Owner/developer: United Grain Corp.

Project team: Younglove Construction, general contractor and architect; Larson Engineering, structural engineer; Whitaker/Ellis Builders, concrete contractor; CalPortland, ready-mix supplier




United Grain Corp.’s Vancouver export terminal is the largest grain elevator on the West Coast. The $72 million project consists of a cleaning tower more than 300 feet tall and 26 new silos, adding a total of 66,000 metric tons of storage.

Auger cast piles required nearly 4,600 cubic yards of a 10-sack mix, and rebar was set for the mat foundation. A double mat of rebar was used to support the 26 silos that would be built on the slab. Five boom pumps were required to place the 400 cubic yards per hour supplied to the mat.
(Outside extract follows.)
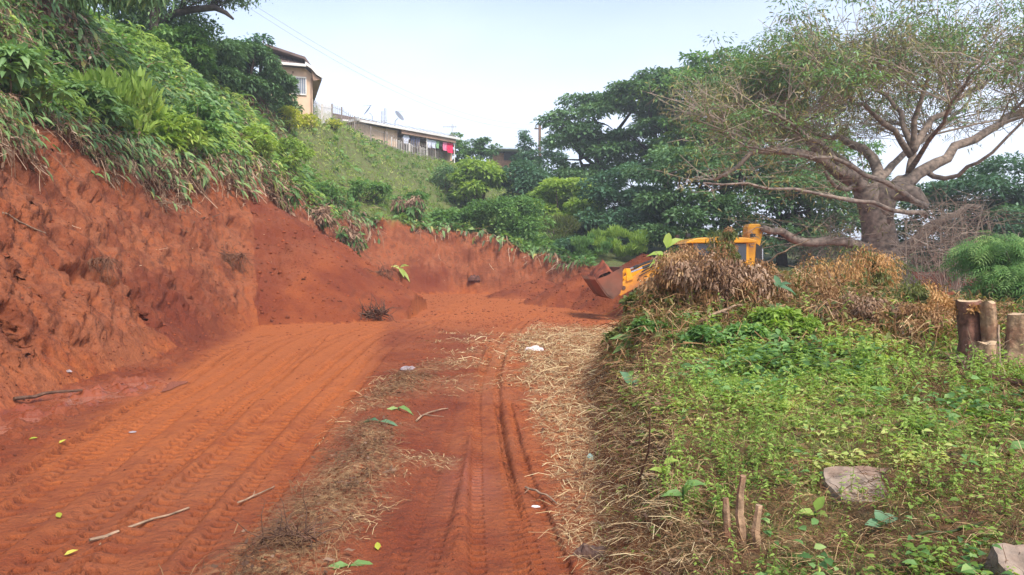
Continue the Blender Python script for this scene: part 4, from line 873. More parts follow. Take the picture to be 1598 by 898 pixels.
# ------------------------------------------------------------------ the big spreading tree
def spreading_tree():
    base = at(1378, 28); base[2] -= .2
    root = empty('tree', base, 'old spreading tree with thick forked trunk and thin feathery umbrella crown', 'tree')
    bx = Vector(base)
    def W(px, py, d): return Vector(P(px, py, d)) - bx
    tr = MB(); pal = MB()
    tr.tube([W(1385,455,28), W(1378,425,28), W(1374,390,28), W(1368,350,28), W(1362,318,28), W(1350,292,28)], [1.15,.85,.64,.56,.54,.44], 16, wob=.09)
    tr.tube([W(1372,350,28), W(1376,310,27.9), W(1385,298,27.8), W(1405,298,27.6), W(1428,305,27.4), W(1445,322,27.2)], [.5,.5,.45,.36,.30,.16], 12, wob=.07)
    for k in range(9):
        a = k * .7; tr.tube([bx*0 + Vector((math.cos(a)*.55, math.sin(a)*.55, 1.0)), Vector((math.cos(a)*.95, math.sin(a)*.95, .35)), Vector((math.cos(a)*1.6, math.sin(a)*1.6, -.25))], [.32,.34,.16], 7, wob=.12)
    limbs = [
     ([(1352,300,28),(1330,280,28.3),(1300,258,28.8),(1267,225,29.3),(1242,204,29.8),(1205,192,30.4),(1160,180,31)], .42,.07),
     ([(1350,295,28),(1333,276,27.5),(1300,262,27),(1265,245,26.5),(1215,237,26),(1183,237,25.6),(1150,258,25.3),(1118,276,25)], .30,.05),
     ([(1445,337,26.6),(1420,330,26),(1360,318,25.2),(1279,304,24.6),(1200,294,24),(1100,287,23.6)], .12,.03),
     ([(1445,322,27),(1400,298,26.2),(1350,270,25.6),(1300,252,25.2),(1246,242,24.8),(1190,230,24.3),(1142,218,24)], .14,.03),
     ([(1362,300,28),(1371,285,28.8),(1370,262,29.6),(1350,232,30.5),(1320,220,31.2),(1308,216,31.6),(1270,208,32.4),(1230,180,33)], .38,.06),
     ([(1385,298,27.8),(1400,282,28.6),(1418,270,29.2),(1421,240,29.6),(1412,205,30),(1405,175,30.4),(1385,150,30.8),(1360,125,31.2),(1330,105,31.6)], .26,.04),
     ([(1421,240,29.6),(1428,190,29.2),(1440,140,28.8),(1448,110,28.4),(1440,80,28)], .17,.03),
     ([(1421,243,29.6),(1395,205,28.6),(1365,180,27.6),(1335,158,26.6),(1300,130,25.8),(1270,100,25)], .17,.03),
     ([(1385,299,27.8),(1420,282,28),(1446,267,28.4),(1475,245,28.8),(1517,217,29.4),(1555,195,30),(1598,173,30.6),(1660,150,31.2),(1720,120,32)], .34,.07),
     ([(1446,268,28.4),(1480,277,27.6),(1510,258,27),(1546,237,26.4),(1598,190,25.8),(1650,150,25.2)], .13,.03),
     ([(1425,235,29.4),(1445,200,29.8),(1475,172,30.2),(1515,145,30.6),(1550,125,31),(1598,102,31.4),(1640,70,31.8)], .20,.03),
     ([(1345,278,28),(1320,300,27.4),(1300,290,27),(1290,270,26.8)], .12,.06),
     ([(1370,285,28.8),(1400,250,31),(1440,220,33.5),(1490,180,36),(1530,130,38)], .22,.04),
     ([(1350,280,28.5),(1300,240,31.5),(1250,200,34.5),(1200,160,37)], .22,.04),
     ([(1340,285,28),(1290,235,27),(1240,200,25),(1190,165,23)], .18,.03),
     ([(1385,395,28),(1415,388,27.8),(1440,368,27.6),(1460,345,27.4),(1490,330,27.2),(1530,318,27)], .42,.08),
     ([(1362,400,28),(1335,380,27.6),(1290,380,27.2),(1250,378,26.8),(1220,362,26.4),(1187,357,26)], .26,.12),
     ([(1418,270,29.2),(1440,235,26.8),(1470,190,24.6),(1500,140,23),(1540,100,22)], .15,.03)]
    nodes = []
    for pts, r0, r1 in limbs:
        w = [W(*p) for p in pts]; c = dens([list(v) for v in w], .7); n = len(c); r0 = r0 * .84; rad = [r0 + (r1 - r0) * (i / (n - 1)) ** .8 for i in range(n)]
        c = c + rng.normal(size=c.shape) * .06; c[0] = w[0]
        (pal if r0 < .16 else tr).tube(c, rad, 8 if r0 > .1 else 6, wob=.05)
        for i in range(n // 3, n): nodes.append((c[i], rad[i]))
    tr.build('trunk', bark_light, root, smooth=True); pal.build('bough', bark_light, root, smooth=True)
    NP = np.array([n_[0] for n_ in nodes]); NR = np.array([n_[1] for n_ in nodes])
    # umbrella shell the twigs grow to
    cen = np.array(W(1430, 300, 29.5)); cen[2] = 0
    topz = lambda dx, dy: 9.1 + .07 * dx - .016 * dx ** 2 - .012 * np.minimum(dx + 5, 0) ** 2 - .032 * dy ** 2 + .02 * dy
    tw = MB(); tips = []; up_t = []
    K = 210
    for k in range(K):
        a = rng.random() * 2 * math.pi; rr = math.sqrt(rng.random()) * (11.5 + 2.0 * min(0, math.cos(a)))
        if math.cos(a) > .55 and rr > 9 : rr *= 1.0
        z = float(topz(math.cos(a) * rr, math.sin(a) * rr * .66)) + rng.normal() * .42; z = max(z, 3.5)
        t = cen + np.array([math.cos(a) * rr, math.sin(a) * rr * .66, z])
        dd = np.linalg.norm((NP - t) * np.array([1, 1, 1.0]), axis=1) + 3.0 * np.maximum(0, NP[:, 2] - t[2] + .4); i = int(np.argmin(dd)); s0 = NP[i]; L = np.linalg.norm(t - s0)
        if L < .6: continue
        m1 = s0 + (t - s0) * .35 + np.array([0, 0, .10 * L]) + rng.normal(size=3) * .05 * L; m2 = s0 + (t - s0) * .7 + np.array([0, 0, .09 * L]) + rng.normal(size=3) * .06 * L
        r0 = min(NR[i] * .6, .014 + .008 * L); tw.tube([s0, m1, m2, t], [r0, r0 * .75, r0 * .5, r0 * .25], 5, cap=False)
        for j in range(9):
            f = .35 + .65 * rng.random(); s1 = (m1 if f < .55 else m2) * (1 - abs(f - .6)) + t * abs(f - .6) if False else (s0 + (t - s0) * f + np.array([0, 0, .10 * L * math.sin(math.pi * f)]))
            out = (t - s0) / L; e = s1 + (out * (.5 + .6 * rng.random()) + rng.normal(size=3) * .55 + np.array([0, 0, .25])) * (.7 + .7 * rng.random())
            md = (s1 + e) / 2 + rng.normal(size=3) * .08; tw.tube([s1, md, e], [.018, .013, .008], 3, cap=False); tips.append((e, 1)); 
            for q in range(4):
                s2 = s1 + (e - s1) * (.3 + .7 * rng.random()); e2 = s2 + (unit(e - s1) * .5 + rng.normal(size=3) * .5) * (.35 + .35 * rng.random())
                tw.tube([s2, e2], [.010, .006], 3, cap=False); tips.append((e2, 0))
    low = NP[(NP[:, 0] < cen[0] - 2.0)]
    for k in range(170):
        s0 = low[rng.integers(0, len(low))]; e = s0 + np.array([rng.normal() * .9 - .5, rng.normal() * .8, .2 + rng.normal() * .45]) * (.8 + .9 * rng.random()); md = (s0 + e) / 2 + rng.normal(size=3) * .12
        tw.tube([s0, md, e], [.020, .013, .007], 3, cap=False)
        for j in range(5): s2 = md + (e - md) * rng.random(); e2 = s2 + rng.normal(size=3) * np.array([.45, .45, .25]); tw.tube([s2, e2], [.010, .006], 3, cap=False); tips.append((e2, 0))
    tw.build('twigs', twig_mat, root)
    TP = np.array([t_[0] for t_ in tips]); n = len(TP)
    # leaf sprays: dense to the upper left, thin to the right and underneath
    loc = TP - cen; left = sstep(5, -6, loc[:, 0]); hi = sstep(-1.9, .6, TP[:, 2] - topz(loc[:, 0], loc[:, 1]))
    cl_ = sstep(.02, .14, fbm(TP[:, 0], TP[:, 1], TP[:, 2], .55, 2, 351)); pr = (.03 + .85 * hi * (.10 + .90 * left)) * (.05 + .95 * cl_) * .48; pick = rng.random(n) < pr; A = TP[pick]; k = 8; m = len(A)
    k = 46; cs = .24 + .20 * rng.random((m, 1)); off = rng.normal(size=(m, k, 3)) * np.array([1, 1, .22]) * cs[:, :, None]; off[:, :, 2] -= .25 * (off[:, :, 0] ** 2 + off[:, :, 1] ** 2)
    pos = (A[:, None] + off + np.array([0, 0, .1])).reshape(-1, 3); d = unit(off.reshape(-1, 3) + rng.normal(size=(m * k, 3)) * .12); tnt = np.clip(rng.random(m * k) * .4 + .55 * np.repeat(rng.random(m), k), 0, 1)
    mesh_obj('crown', leaves_mesh('crown', 'diamond', pos, d, unit(np.array([0, 0, 1.]) + rng.normal(size=(m * k, 3)) * .3), (.12 + .08 * rng.random(m * k)), .06, .25, tnt), leaf_canopy, root)
    B = TP[~pick & (rng.random(n) < .25 + .4 * left)]; m = len(B); k = 5
    pos = np.repeat(B, k, 0) + rng.normal(size=(m * k, 3)) * .16
    mesh_obj('dry_sprays', leaves_mesh('dry_sprays', 'blade', pos, rand_dirs(m * k, -.1, .6), rand_dirs(m * k, .8, .8), (.13 + .13 * rng.random(m * k)), .04, .3), leaf_drysp, root)
spreading_tree()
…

While the mat slab was being formed, the forms for the cleaning tower were completed, with the steel structure placed on top of the climbing form. Once this concrete pour started, the structure was elevated as the forms climbed on the concrete structure. This method saves the contractor from tying up the crane lifting the steel parts into place to build it 300 feet in the air.

The cleaning/shipping annex consisted of a four-pack of 35-foot-diameter silos slipped to a height of 176 feet, with two silos extending to 300 feet. This is the tallest concrete slipform silo in North America. Halfway up, the pump could no longer reach, so the crane placed the rest of the concrete. This placement took just about 10 days to top out, running continuously.

Once the cleaning tower was completed, the contractor did back-to-back concrete slips of two large annexes. The first was a 12-pack of 35-foot-diameter silos, each 125 feet high. The other was a 14-pack of 35-foot-diameter silos. Both consisted of over 5,000 cubic yards of concrete and a total of 2.25 million pounds of reinforcing steel.

Since the project was built in a secure area of the port, all drivers and quality control staff had to be issued Transportation Worker Identification Credential cards from the U.S. Department of Homeland Security.